Southern Mississippi fell to Kansas State in NCAA tournament

photo Southern Miss coach Larry Eustachy stands near his bench during the second half of an East Regional NCAA tournament second-round college basketball game against Kansas State in Pittsburgh today. Kansas State won 70-64. ( AP Photo/Gene J. Puskar)

PITTSBURGH - Larry Eustachy's long-awaited return to the NCAA tournament was short-lived, as Southern Mississippi fell to Kansas State. 70-64, in a second-round game at Consol Energy Center on Thursday.

Eustachy, who spent much of his news conference Wednesday discussing the recovery from alcoholism that followed his ouster at Iowa State nine years ago, looked disappointed. He watched the Wildcats shoot the clinching free throws with his hands on his knees. When the buzzer sounded, he walked slowly to shake hands with Kansas State coach Frank Martin, whose team advances to play the winner between No. 1 Syracuse and No. 16 North Carolina-Asheville in the next round Saturday.

Rodney McGruder, a junior guard, scored 30 points for the Wildcats, going 11 of 16 from the field and 6 of 8 from the foul line. Forward Jordan Henriquez added 15 points, and freshman point guard Angel Rodriguez scored 13 points to go with four assists.

Martin had spoken at length about Rodriguez a day earlier, admitting that he understands the risks of having a freshman handling the responsibility as a starting point guard but said he is willing to take the good with the bad. Rodriguez displayed those ups and downs against Southern Miss too, first giving up a sloppy turnover with just more than two minutes remaining that led to a Darnell Dodson dunk and cut the Kansas State lead to three, but then coming back on the next possession with an acrobatic twisting drive and lay-up that pushed the advantage back to five.

Southern Miss was led by point guard Neil Watson, who scored 16 points and had four assists but also turned the ball over five times. Guard LaShay Page played all 40 minutes and scored 15 points, while Dodson contributed 14 points and grabbed 10 rebounds.

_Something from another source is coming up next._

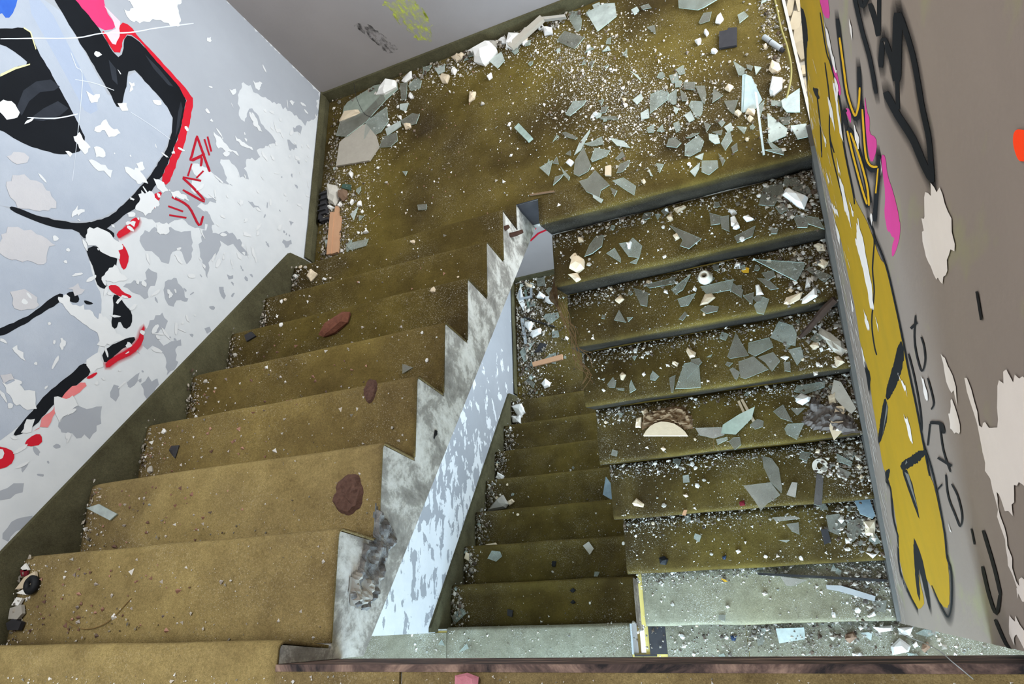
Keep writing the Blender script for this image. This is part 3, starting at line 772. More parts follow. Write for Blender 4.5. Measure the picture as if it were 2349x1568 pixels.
UNIQ=[
('sheet','glass_sheet','large pale glass sheet lying at the far edge of the landing, in window light','glass','glass','L',"2.1,2.775 2.294,2.68 2.292,2.663 2.211,2.648 2.181,2.649 2.097,2.716",0.03),
('sheet','glass_sheet','large grey-green glass sheet in the landing corner beside the back wall','glass','glassdusty','L',"0.123,2.952 0.149,2.981 0.338,3.031 0.491,2.998 0.505,2.938 0.4,2.88 0.249,2.842 0.114,2.834",0.006),
('sheet','plasterboard_sheet','cream flat board piece lying in front of the glass sheets by the left wall','board','creamdusty','L',"0.109,2.461 0.119,2.622 0.173,2.652 0.236,2.69 0.302,2.688 0.372,2.583 0.397,2.498 0.338,2.423",0.012),
('chunk','plaster_block','biggest white plaster block on the landing, near the back wall','plaster','white','L',"0.997,2.901 1.097,2.948 1.145,2.863 1.062,2.797 1.008,2.833",0.075),
('chunk','plaster_lump','crumbled white plaster lump lying on the glass sheet in the landing corner','plaster','white','L',"0.386,2.94 0.437,3.003 0.498,2.968 0.5,2.913 0.42,2.897 0.354,2.921",0.045),
('chunk','plaster_fragment','long curved cream plaster moulding fragment beside the left landing wall','plaster','cream','L',"0.107,2.784 0.137,2.838 0.239,2.813 0.246,2.79 0.209,2.774 0.12,2.752",0.03),
('chunk','plaster_fragment','pale grey angular plaster piece above the wooden batten by the left wall','plaster','greycream','L',"0.064,2.262 0.075,2.342 0.129,2.32 0.148,2.277 0.15,2.221 0.13,2.184 0.087,2.221",0.05),
('chunk','mortar_lump','rough brown mortar lump beside the pale plaster piece near the left wall','mortar','brown','L',"0.148,2.271 0.167,2.281 0.201,2.267 0.202,2.22 0.178,2.203 0.151,2.232",0.04),
('sheet','wood_batten','orange wooden batten lying along the left landing wall','wood','wood','L',"0.101,1.883 0.101,2.15 0.128,2.144 0.133,1.881",0.02),
('sheet','wood_batten','wider orange wooden batten with a narrow tongue beside the first batten','wood','wood','L',"0.133,1.881 0.128,2.144 0.131,2.184 0.15,2.175 0.155,2.116 0.173,2.108 0.171,1.883",0.016),
('sheet','green_tile','small dark green glazed tile piece near the left landing wall','tile','green','L',"0.156,2.302 0.164,2.324 0.22,2.301 0.218,2.266",0.008),
('sheet','glass_block','thick rectangular clear glass piece lying alone on the bare carpet','glass','glassthick','L',"1.225,2.324 1.25,2.343 1.32,2.23 1.295,2.216",0.016),
('sheet','glass_shard','broad white-frosted glass shard leaning on the right wall end','glass','glasswhite','L',"2.471,2.02 2.548,2.051 2.531,1.922 2.482,1.948 2.471,1.982",0.03),
('sheet','dark_tile','dark slate square tile piece on the landing near the window','tile','slate','L',"2.242,2.401 2.256,2.494 2.291,2.487 2.295,2.497 2.332,2.485 2.317,2.385",0.012),
('chunk','plaster_fragment','rounded cream plaster piece beside the cable near the window','plaster','cream','L',"2.425,2.203 2.443,2.243 2.469,2.22 2.472,2.183 2.456,2.174 2.434,2.183",0.03),
('chunk','plaster_fragment','white six-sided plaster piece standing left of the cable end','plaster','white','L',"2.41,2.09 2.432,2.156 2.47,2.133 2.462,2.085 2.423,2.061 2.41,2.074",0.035),
('sheet','cream_tile','small upright cream tile piece lying on glass in the middle of the landing','tile','cream','L',"1.665,1.9 1.67,1.946 1.697,1.945 1.692,1.891",0.012),
('sheet','wood_splinter','thin brown wood splinter on the landing edge above the stair well','wood','woodgrey','L',"1.288,1.916 1.413,1.898 1.418,1.889 1.291,1.907",0.006),
('sheet','plaster_strip','long cream plaster strip leaning by the back wall skirting','plaster','creamdusty','L',"1.21,2.891 1.408,2.992 1.425,2.962 1.235,2.859",0.025),
('sheet','plaster_strip','grey frame strip lying at the top edge by the back wall','strip','greycream','L',"1.393,3.033 1.538,2.989 1.541,2.973 1.425,3.005",0.02),
('chunk','ceramic_shard','white curved ceramic cup shard standing by the back wall','ceramic','white','L',"1.19,2.97 1.209,3.059 1.283,3.018 1.292,2.975 1.232,2.932",0.05),
('chunk','ceramic_shard','grey round ceramic bowl piece next to the white cup shard','ceramic','greycream','L',"1.07,2.999 1.098,3.019 1.131,3 1.139,2.961 1.108,2.949 1.081,2.968",0.03),
('chunk','plaster_block','large oblong white plaster block at the right end of the top right tread','plaster','white','R1',"2.384,1.674 2.4,1.7 2.433,1.678 2.479,1.63 2.454,1.585 2.428,1.607",0.05),
('chunk','stone_lump','rounded cream stone lump at the left end of the top right tread','stone','cream','R1',"1.412,1.557 1.431,1.61 1.462,1.614 1.49,1.586 1.484,1.547 1.448,1.528",0.05),
('sheet','glass_sheet','bent clear glass panel on the second right tread beside the wall','glass','glass','R2',"2.217,1.487 2.414,1.423 2.417,1.407 2.371,1.337 2.279,1.426",0.03),
('chunk','ceramic_shard','bright curved white ceramic shard at the right end of the second right tread','ceramic','white','R2',"2.374,1.242 2.383,1.262 2.445,1.302 2.441,1.263 2.392,1.242",0.03),
('chunk','plaster_fragment','cream wedge plaster chip in the middle of the second right tread','plaster','cream','R2',"1.957,1.325 1.987,1.376 2.018,1.373 2.031,1.347 1.994,1.325",0.02),
('sheet','yellow_leaf','yellow dry leaf on the second right tread near the white ring','leaf','yellow','R2',"2.156,1.456 2.175,1.467 2.193,1.459 2.187,1.437 2.164,1.443",0.003),
('chunk','plaster_wedge','big cream plaster wedge against the wall on the third right tread','plaster','creamdusty','R3',"2.44,1.157 2.451,1.188 2.49,1.153 2.53,1.1 2.533,1.061 2.512,1.039 2.484,1.064 2.461,1.12",0.03),
('sheet','glass_shard','green leaf-shaped curved glass shard on the fourth right tread','glass','glassgreen','R4',"1.93,0.812 1.945,0.85 2.026,0.886 2.101,0.909 2.078,0.859 1.994,0.797",0.03),
('sheet','board_piece','long beige board piece against the wall on the fourth right tread','board','creamdusty','R4',"2.44,0.93 2.462,0.989 2.488,0.975 2.526,0.847 2.502,0.825 2.469,0.874",0.015),
('sheet','board_piece','pale beige board offcut overhanging the nosing of the fourth right tread','board','cream','R4',"2.39,0.765 2.437,0.853 2.47,0.849 2.439,0.74 2.399,0.705",0.012),
('chunk','plaster_fragment','white knobbly plaster piece at the right of the fourth right tread','plaster','white','R4',"2.277,0.929 2.304,0.948 2.341,0.923 2.332,0.908 2.3,0.893 2.279,0.909",0.035),
('sheet','half_disc','cream half disc lying in front of the crumpled brown paper','disc','cream','R4',"1.566,0.846 1.582,0.868 1.605,0.888 1.633,0.9 1.661,0.903 1.694,0.896 1.723,0.884 1.751,0.86 1.768,0.84 1.778,0.819",0.02),
('crumple','crumpled_paper','crumpled brown paper heap on the fourth right tread','paper','paper','R4',"1.559,0.882 1.57,0.958 1.634,0.97 1.73,0.974 1.777,0.967 1.807,0.91 1.806,0.856 1.77,0.854 1.695,0.902 1.605,0.896",0.05),
('crumple','crumpled_cloth','crumpled grey rag heap near the wall on the fourth right tread','rag','rag','R4',"2.293,0.816 2.325,0.87 2.368,0.948 2.393,0.892 2.443,0.885 2.491,0.814 2.521,0.742 2.451,0.745 2.393,0.765 2.338,0.778",0.035),
('sheet','wood_strip','thin cream wooden strip under the green shard on the fourth right tread','wood','cream','R4',"2.024,0.954 2.035,0.958 2.052,0.893 2.042,0.889",0.006),
('sheet','wood_strip','longer thin cream wooden strip crossing under the green shard','wood','cream','R4',"2.039,0.96 2.051,0.962 2.088,0.854 2.076,0.847",0.005),
('sheet','smoked_glass_strip','dark smoked glass strip below the white ring on the fifth right tread','glass','smoked','R5',"2.267,0.478 2.303,0.613 2.33,0.604 2.3,0.469",0.008),
('sheet','cork_piece','small orange cork piece near the left of the fifth right tread','cork','wood','R5',"1.675,0.48 1.687,0.502 1.701,0.501 1.691,0.476",0.012),
('chunk','red_rag_scrap','small dark red scrap on the fifth right tread','scrap','darkred','R5',"1.947,0.519 1.97,0.524 1.973,0.501 1.948,0.5",0.01),
('sheet','glass_shard','bluish glass shard propped at the wall on the sixth right tread','glass','glassblue','R6',"2.452,0.51 2.516,0.51 2.524,0.434 2.51,0.42 2.463,0.446",0.05),
('chunk','black_block','small black cube-like block on the sixth right tread','block','black','R6',"1.503,0.302 1.532,0.309 1.55,0.291 1.534,0.265 1.506,0.271",0.03),
('sheet','dark_tile','dark pointed tile piece on the sixth right tread near the wall','tile','slate','R6',"2.274,0.385 2.304,0.383 2.309,0.327 2.277,0.317",0.012),
('chunk','blue_chip','tiny blue-black chip right of the black block','chip','navy','R6',"1.811,0.291 1.833,0.296 1.826,0.276 1.813,0.277",0.012),
('sheet','metal_bar','long dark metal bar lying along the back of the seventh right tread','bar','darkmetal','R7',"1.967,0.217 2.534,0.16 2.532,0.149 1.974,0.206",0.02),
('sheet','metal_bar','pale aluminium angle bar below the dark bar on the seventh right tread','bar','alu','R7',"2.249,0.146 2.314,0.141 2.45,0.089 2.442,0.067 2.302,0.116 2.25,0.128",0.02),
('sheet','yellow_leaf','small yellow leaf at the back of the seventh right tread','leaf','yellow','R7',"1.766,0.197 1.781,0.198 1.799,0.181 1.783,0.181",0.003),
('chunk','plaster_block','large white plaster block on the lower landing floor by the slab edge','plaster','white','F',"2.475,-0.128 2.52,-0.091 2.556,-0.129 2.544,-0.151 2.474,-0.166",0.07),
('chunk','brown_sponge','brown sponge lump on the lower landing left of the white block','sponge','brown','F',"2.292,-0.072 2.329,-0.06 2.339,-0.088 2.303,-0.115 2.284,-0.095",0.05),
('chunk','brown_sponge','smaller brown sponge lump on the lower landing right of the white block','sponge','brown','F',"2.608,-0.122 2.632,-0.111 2.637,-0.137 2.61,-0.159 2.599,-0.144",0.045),
('chunk','blue_chip','blue chip on the lower landing below the right flight','chip','navy','F',"1.75,-0.071 1.785,-0.072 1.772,-0.096 1.755,-0.096",0.012),
('chunk','plaster_fragment','large grey plaster lump at the left end of the lower flight','plaster','greycream','M4',"0.007,0.771 0.107,0.864 0.156,0.881 0.195,0.813 0.17,0.786",0.04),
('sheet','paper_scrap','brownish paper scrap near the right end of the lower flight','paper','greycream','M2',"0.872,0.455 0.913,0.477 0.943,0.432 0.914,0.398",0.006),
('sheet','dark_tile','dark square chip on the lower flight, second tread from bottom edge','tile','slate','M1',"0.417,0.057 0.42,0.094 0.455,0.085 0.449,0.048",0.01),
('chunk','black_chip','small black chip in the middle of the lower flight','chip','black','M2',"0.654,0.343 0.658,0.373 0.688,0.371 0.678,0.336",0.012),
('chunk','black_chip','small black chip near the right of the lower flight, upper of two','chip','black','M1',"0.828,0.185 0.851,0.201 0.869,0.187 0.849,0.171",0.01),
('chunk','black_chip','small black chip near the right of the lower flight, lower of two','chip','black','M1',"0.828,0.118 0.846,0.134 0.864,0.117 0.845,0.109",0.01),
('sheet','glass_shard','narrow blue glass blade at the right edge of the lower flight','glass','glassblue','M4',"0.924,0.817 0.955,0.938 0.993,0.879 0.992,0.77",0.012),
('sheet','wood_batten','short brown wooden batten on the lower half landing','wood','wood','LL',"0.164,2.141 0.448,2.167 0.449,2.118 0.171,2.099",0.02),
('sheet','metal_plate','perforated grey metal strip along the wall of the lower half landing','metal','alu','LL',"0.06,2.589 0.097,2.585 0.114,2.333 0.09,2.329",0.008),
('sheet','metal_bar','thin dark metal rod across the lower half landing debris','bar','darkmetal','LL',"0.093,2.604 0.391,2.445 0.391,2.434 0.093,2.589",0.012),
('sheet','frame_bar','pale green frame bar beside the steel bracket on the lower half landing','bar','glassgreen','LL',"0.105,2.868 0.126,2.872 0.16,2.66 0.14,2.66",0.02),
('sheet','dark_tile','dark slate piece among rubble on the lower half landing','tile','slate','LL',"0.187,2.235 0.245,2.314 0.307,2.291 0.266,2.228",0.012),
('sheet','white_plaster_sheet','white curved panel leaning at the left wall of the lower half landing','plaster','white','LL',"0.02,2.811 0.064,2.923 0.103,2.703 0.087,2.659",0.012),
('chunk','rust_rock','rust-brown porous rock on the upper flight, alone mid tread','rock','rust','S5',"0.525,1.145 0.548,1.19 0.645,1.223 0.685,1.215 0.671,1.175 0.608,1.138 0.554,1.13",0.03),
('chunk','dark_chip','dark pointed chip near the left of the third upper tread','chip','slate','S3',"0.166,0.636 0.176,0.651 0.215,0.649 0.204,0.6",0.01),
('sheet','dark_tile','dark square chip at the left end of the fifth upper tread','tile','slate','S5',"0.109,1.227 0.146,1.237 0.176,1.21 0.126,1.194",0.008),
('sheet','glass_shard','clear glass strip jutting from the left skirting over the second upper tread','glass','glasswhite','S2',"-0.112,0.419 -0.052,0.427 0.048,0.386 0.019,0.368",0.012),
('sheet','paint_flake','large cream paint flake by the black rubber ring on the first upper tread','flake','cream','S1',"0.002,0.153 0.034,0.187 0.078,0.202 0.088,0.184 0.062,0.156",0.008),
('sheet','paint_flake','red-backed paint flake at the top of the flake pile on the first upper tread','flake','darkred','S1',"-0.009,0.209 0.026,0.21 0.029,0.189 0.004,0.19",0.006),
('sheet','paint_flake','white paint flake above the cream flake on the first upper tread','flake','white','S1',"0.022,0.215 0.04,0.228 0.064,0.208 0.045,0.204",0.006),
('sheet','paint_flake','white curled paint flake below the rubber ring on the first upper tread','flake','white','S1',"0.007,0.108 0.023,0.13 0.053,0.126 0.04,0.106",0.008),
('sheet','paint_flake','grey paint flake low in the pile on the first upper tread','flake','greycream','S1',"-0.028,0.07 -0.031,0.1 0.019,0.108 0.033,0.083 0.015,0.067",0.01),
('sheet','paint_flake','small white paint flake right under the rubber ring on the first upper tread','flake','white','S1',"0.031,0.142 0.056,0.151 0.088,0.152 0.082,0.135",0.006),
('sheet','dark_tile','black tile corner in the bottom left corner of the first upper tread','tile','slate','S1',"-0.006,0.058 0.022,0.069 0.066,0.059 0.059,0.037 0.01,0.038",0.012)]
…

The game tipped off in front of a tiny crowd here - West Virginia's game in Thursday night's session was expected to draw the biggest crowd - and the play was sloppy in the first half, with both offenses looking stilted as the players struggled to find rhythm. Kansas State was in front for most of the opening period (courtesy of McGruder's 18 first-half points), but the Golden Eagles went on a 13-2 run to take their first lead with about four minutes remaining.